Sangaris sur le départ, la Séléka dans les starting blocks

Rompu aux us et coutumes des chefs de guerre, François Hollande a vigoureusement félicité ses troupes à Bangui, vendredi 13 mai, en annonçant le retrait de la force française Sangaris de Centrafrique. Saluant le « succès » de cette opération qui devait être « éclair » et qui dura finalement plus de deux ans, le président français n'a pas manqué d'applaudir la réussite de l'élection présidentielle de mars dernier. Celle-ci n'a t-elle pas porté, dans le calme, Faustin-Archange Touadéra à la tête de l'Etat alors que celui-ci n'était même pas étiqueté « candidat de la France » ? Une belle leçon de démocratie que le président français a appelé de ses voeux à « servir de référence en Afrique ».

De quoi presque faire oublier les ratages qui assombrissent considérablement le tableau. Des accusations de favoritisme des militaires français à l'égard des milices chrétiennes anti balaka contre la Séléka, alliance de mouvements rebelles à majorité musulmane, à l'affaire des viols d'enfants par des éléments des forces internationales, Sangaris fut loin d'un long fleuve tranquille.

Recomposition

Aujourd'hui, son succès déclaré n'a rien d'une évidence non plus. Malgré l'apaisement des violences entre Séléka et anti-balaka qui ont ensanglanté le pays pendant plusieurs mois, la Centrafrique reste le théâtre d'une multitude de conflits entre bandes rivales qui se disputent l'accès aux ressources sur le territoire.

Scénario catastrophe, le départ de l'armée française pourrait désormais permettre à la Séléka de renaitre de ses cendres. Selon une source centrafricaine bien informée, plusieurs indices laissent craindre une recomposition de cette organisation démantelée en partie sous la pression des militaires français.

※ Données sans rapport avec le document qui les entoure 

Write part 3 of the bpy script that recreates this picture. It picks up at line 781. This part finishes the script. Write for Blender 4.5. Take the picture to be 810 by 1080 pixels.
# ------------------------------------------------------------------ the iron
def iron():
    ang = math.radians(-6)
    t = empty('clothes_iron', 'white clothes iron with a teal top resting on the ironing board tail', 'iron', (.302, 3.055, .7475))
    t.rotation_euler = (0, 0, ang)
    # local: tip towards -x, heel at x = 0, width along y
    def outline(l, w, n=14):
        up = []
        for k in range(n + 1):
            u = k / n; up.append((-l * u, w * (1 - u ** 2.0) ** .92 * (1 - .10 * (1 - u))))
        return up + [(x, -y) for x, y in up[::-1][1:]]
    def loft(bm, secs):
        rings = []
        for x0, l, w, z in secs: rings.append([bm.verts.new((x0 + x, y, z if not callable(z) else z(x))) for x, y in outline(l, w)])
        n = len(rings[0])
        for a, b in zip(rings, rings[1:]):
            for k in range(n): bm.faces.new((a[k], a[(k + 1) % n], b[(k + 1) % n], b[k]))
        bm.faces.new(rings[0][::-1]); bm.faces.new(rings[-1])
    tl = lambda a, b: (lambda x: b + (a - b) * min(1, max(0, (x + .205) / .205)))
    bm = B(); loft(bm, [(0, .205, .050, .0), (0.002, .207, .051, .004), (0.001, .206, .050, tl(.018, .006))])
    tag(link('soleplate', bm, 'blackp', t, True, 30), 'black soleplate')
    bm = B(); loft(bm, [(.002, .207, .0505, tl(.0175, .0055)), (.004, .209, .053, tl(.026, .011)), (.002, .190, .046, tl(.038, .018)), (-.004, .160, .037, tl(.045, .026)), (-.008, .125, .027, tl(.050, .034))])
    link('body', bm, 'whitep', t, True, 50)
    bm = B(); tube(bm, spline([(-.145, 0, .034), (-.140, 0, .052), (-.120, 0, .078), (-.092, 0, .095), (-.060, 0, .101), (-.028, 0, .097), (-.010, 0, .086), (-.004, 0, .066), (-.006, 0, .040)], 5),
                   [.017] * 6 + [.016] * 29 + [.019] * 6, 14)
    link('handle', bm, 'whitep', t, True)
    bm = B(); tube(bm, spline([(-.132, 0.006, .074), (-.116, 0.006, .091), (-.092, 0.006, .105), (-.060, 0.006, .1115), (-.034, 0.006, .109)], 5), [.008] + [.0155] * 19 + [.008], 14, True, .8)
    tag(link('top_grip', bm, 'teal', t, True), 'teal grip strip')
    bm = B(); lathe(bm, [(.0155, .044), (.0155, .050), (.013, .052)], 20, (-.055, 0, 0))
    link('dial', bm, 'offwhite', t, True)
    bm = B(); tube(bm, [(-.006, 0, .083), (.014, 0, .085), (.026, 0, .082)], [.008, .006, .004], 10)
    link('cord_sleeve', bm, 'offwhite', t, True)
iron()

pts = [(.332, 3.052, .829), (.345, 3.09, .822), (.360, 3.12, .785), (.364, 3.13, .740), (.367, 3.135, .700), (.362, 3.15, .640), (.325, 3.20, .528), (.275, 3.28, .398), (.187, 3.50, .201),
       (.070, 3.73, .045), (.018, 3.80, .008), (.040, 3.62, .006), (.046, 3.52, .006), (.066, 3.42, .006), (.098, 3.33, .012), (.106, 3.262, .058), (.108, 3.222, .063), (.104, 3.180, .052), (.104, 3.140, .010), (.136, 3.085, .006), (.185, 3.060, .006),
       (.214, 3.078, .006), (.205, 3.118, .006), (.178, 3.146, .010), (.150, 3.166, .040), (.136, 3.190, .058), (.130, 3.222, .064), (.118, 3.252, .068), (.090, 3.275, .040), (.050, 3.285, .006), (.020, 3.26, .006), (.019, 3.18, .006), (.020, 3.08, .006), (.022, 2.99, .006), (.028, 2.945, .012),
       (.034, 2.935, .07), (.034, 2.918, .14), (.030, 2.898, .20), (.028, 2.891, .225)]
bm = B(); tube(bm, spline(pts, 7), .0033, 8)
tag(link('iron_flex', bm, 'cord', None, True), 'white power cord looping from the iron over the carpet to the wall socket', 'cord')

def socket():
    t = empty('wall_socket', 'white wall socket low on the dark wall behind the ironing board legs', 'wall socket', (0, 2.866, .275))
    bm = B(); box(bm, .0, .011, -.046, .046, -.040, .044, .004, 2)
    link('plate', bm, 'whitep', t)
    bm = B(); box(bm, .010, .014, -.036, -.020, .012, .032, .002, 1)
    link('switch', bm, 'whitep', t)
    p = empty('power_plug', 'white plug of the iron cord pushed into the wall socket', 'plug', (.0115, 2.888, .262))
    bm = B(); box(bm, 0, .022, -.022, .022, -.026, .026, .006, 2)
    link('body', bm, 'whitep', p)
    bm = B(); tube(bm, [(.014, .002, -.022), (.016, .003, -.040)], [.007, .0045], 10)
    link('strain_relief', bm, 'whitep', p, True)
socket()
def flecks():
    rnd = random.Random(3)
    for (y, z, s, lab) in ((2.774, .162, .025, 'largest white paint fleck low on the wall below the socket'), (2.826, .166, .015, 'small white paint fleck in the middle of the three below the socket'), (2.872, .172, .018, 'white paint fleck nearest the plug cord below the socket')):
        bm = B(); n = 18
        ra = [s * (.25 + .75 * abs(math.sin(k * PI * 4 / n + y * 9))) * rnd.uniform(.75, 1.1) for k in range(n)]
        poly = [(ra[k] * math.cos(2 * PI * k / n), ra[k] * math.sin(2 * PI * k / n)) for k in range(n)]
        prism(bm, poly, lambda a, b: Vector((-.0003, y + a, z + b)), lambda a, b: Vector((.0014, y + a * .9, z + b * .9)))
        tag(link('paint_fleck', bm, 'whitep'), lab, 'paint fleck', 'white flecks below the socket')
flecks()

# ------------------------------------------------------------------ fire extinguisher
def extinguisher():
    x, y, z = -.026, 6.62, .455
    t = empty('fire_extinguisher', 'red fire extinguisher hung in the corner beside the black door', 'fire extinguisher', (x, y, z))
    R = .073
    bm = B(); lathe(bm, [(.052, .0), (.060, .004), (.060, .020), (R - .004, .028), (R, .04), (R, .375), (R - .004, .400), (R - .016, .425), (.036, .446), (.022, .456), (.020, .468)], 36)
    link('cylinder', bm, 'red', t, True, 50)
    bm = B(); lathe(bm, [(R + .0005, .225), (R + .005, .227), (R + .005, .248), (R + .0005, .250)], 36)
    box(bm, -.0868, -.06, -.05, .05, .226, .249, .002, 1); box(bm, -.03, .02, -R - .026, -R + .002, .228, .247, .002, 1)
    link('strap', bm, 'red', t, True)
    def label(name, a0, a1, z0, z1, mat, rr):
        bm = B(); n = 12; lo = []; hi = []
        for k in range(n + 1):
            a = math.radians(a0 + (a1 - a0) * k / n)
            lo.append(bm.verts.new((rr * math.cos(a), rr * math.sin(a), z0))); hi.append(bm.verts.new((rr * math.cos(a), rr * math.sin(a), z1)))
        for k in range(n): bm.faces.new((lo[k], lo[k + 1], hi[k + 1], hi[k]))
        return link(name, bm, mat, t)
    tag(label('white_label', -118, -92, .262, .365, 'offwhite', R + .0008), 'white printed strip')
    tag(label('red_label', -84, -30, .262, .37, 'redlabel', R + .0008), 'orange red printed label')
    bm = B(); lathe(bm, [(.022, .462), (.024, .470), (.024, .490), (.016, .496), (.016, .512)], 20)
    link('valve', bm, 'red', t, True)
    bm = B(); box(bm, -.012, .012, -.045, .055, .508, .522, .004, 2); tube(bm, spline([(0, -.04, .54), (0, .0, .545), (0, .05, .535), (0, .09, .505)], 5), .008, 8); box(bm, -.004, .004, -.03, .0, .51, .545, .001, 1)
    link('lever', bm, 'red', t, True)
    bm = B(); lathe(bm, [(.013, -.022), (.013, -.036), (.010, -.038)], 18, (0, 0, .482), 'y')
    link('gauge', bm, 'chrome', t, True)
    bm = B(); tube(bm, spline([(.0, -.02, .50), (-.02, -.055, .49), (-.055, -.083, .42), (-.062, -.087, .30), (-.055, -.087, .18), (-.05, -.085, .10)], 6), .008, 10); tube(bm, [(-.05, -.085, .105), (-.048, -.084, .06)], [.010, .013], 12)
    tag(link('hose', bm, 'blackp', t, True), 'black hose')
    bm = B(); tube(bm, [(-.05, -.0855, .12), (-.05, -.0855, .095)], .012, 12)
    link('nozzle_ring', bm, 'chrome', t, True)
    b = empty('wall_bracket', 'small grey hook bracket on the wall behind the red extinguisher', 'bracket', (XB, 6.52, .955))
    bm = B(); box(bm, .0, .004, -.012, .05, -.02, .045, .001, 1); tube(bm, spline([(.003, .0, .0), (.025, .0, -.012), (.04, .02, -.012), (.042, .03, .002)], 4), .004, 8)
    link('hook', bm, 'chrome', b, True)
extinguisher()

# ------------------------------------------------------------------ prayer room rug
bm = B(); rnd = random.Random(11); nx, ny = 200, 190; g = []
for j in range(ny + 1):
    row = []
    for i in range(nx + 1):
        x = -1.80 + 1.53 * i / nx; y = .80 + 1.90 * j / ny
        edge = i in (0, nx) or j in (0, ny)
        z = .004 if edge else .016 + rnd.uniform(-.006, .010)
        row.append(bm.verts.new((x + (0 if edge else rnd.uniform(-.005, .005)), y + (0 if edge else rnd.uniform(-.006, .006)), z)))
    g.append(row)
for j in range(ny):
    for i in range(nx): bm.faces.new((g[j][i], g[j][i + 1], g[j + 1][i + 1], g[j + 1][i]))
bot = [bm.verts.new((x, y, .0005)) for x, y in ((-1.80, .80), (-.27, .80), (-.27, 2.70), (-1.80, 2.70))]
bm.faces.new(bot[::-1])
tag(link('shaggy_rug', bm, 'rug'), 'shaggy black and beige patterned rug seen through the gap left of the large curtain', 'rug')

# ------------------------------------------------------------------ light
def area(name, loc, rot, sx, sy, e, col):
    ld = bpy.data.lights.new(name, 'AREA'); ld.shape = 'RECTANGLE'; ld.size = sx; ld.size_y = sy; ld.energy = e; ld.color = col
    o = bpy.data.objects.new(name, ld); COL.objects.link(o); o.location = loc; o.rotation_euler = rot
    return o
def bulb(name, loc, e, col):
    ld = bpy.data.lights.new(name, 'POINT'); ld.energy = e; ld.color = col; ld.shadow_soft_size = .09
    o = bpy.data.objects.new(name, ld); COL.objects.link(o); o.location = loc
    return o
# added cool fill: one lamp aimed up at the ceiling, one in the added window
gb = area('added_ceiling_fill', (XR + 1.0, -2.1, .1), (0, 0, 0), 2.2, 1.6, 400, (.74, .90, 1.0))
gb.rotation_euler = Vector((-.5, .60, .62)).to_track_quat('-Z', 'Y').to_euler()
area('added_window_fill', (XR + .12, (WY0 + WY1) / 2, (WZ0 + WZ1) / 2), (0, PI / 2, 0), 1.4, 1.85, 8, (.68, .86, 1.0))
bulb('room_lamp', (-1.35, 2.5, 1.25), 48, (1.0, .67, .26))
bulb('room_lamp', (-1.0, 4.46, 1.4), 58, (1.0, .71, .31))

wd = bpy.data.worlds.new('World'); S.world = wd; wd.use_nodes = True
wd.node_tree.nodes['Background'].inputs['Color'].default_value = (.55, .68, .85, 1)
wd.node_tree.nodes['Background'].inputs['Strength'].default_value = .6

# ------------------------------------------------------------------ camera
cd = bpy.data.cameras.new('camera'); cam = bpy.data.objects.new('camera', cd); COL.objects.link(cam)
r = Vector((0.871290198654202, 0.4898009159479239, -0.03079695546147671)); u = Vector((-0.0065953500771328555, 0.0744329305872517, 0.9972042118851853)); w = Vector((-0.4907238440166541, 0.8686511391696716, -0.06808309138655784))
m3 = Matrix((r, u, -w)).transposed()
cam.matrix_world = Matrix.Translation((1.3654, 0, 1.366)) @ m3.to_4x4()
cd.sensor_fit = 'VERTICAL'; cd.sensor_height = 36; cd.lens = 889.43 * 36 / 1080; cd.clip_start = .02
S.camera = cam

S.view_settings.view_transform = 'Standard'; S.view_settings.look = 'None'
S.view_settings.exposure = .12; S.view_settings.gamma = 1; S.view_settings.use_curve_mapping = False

Le 26 mai, les chefs d'état-major des quatre factions issues de l'éclatement de la Séléka ont en effet déclaré leur intention de s'unir à nouveau. Selon la même source, le nouveau gouvernement mis en place par le premier ministre, Simplice-Mathieu Sarandji, et la haute administration qui font la part belle aux anciens caciques de l'ex président François Bozizé, excluent en revanche largement les représentants des anciens rebelles et les tribus de l'Est sommés de déposer les armes avant tout dialogue. « La négociation conduite par le gouvernement est très peu diplomatique, susceptible d'attiser les tensions » relève la même source. « Or, le départ des militaires français enlève une épine du pied des ex Séléka qui pourraient être tentés de revenir à la charge ».

Le double jeu tchadien

Par ailleurs, le récent séjour du célèbre chef rebelle centrafricain Noureddine Adam dans la capitale du Tchad N'Djamena, malgré l'interdiction de voyager qui lui a été imposée sur décision du Conseil de sécurité de l'ONU, inquiète. Véritable pompier pyromane en Centrafrique, le président Idriss Déby qui a fait et défait les présidents centrafricains depuis plusieurs décennies est depuis longtemps soupçonné de collusion avec la Séléka. La présence de mercenaires tchadiens dans les rangs de l'organisation avait provoqué, en 2014, la colère des populations centrafricaines qui avaient réclamé leur départ. Des membres du contingent tchadien de la force africaine, la Misca (Mission internationale de soutien à la Centrafrique sous conduite africaine) déployée au début de la crise, avaient par ailleurs été accusés de soutenir, en sous main, la Séléka.

A travers Noureddine Adam, Déby chercherait-il à réactiver ses leviers d'action sur l'échiquier politique centrafricain afin de peser sur de nouvelles autorités qu'il n'apprécie guère ? En facilitant la venue de sociétés pétrolière chinoises en Centrafrique lorsqu'il était premier ministre de François Bozizé, Touadéra s'était en effet attiré les foudres du grand voisin tchadien peu partageur en la matière. Déby s'en souvient bien. Un accueil glacial a été réservé à Touadéra lors de sa première visite en tant que nouveau chef de l'Etat centrafricain à N'Djamena.

Dans le contexte actuel de misère profonde qui mine la société centrafricaine alors que les armes circulent encore facilement sur le territoire, la recomposition de la Séléka pourrait rouvrir les plaies du pays encore à vif. Cette fois sans le pansement Sangaris.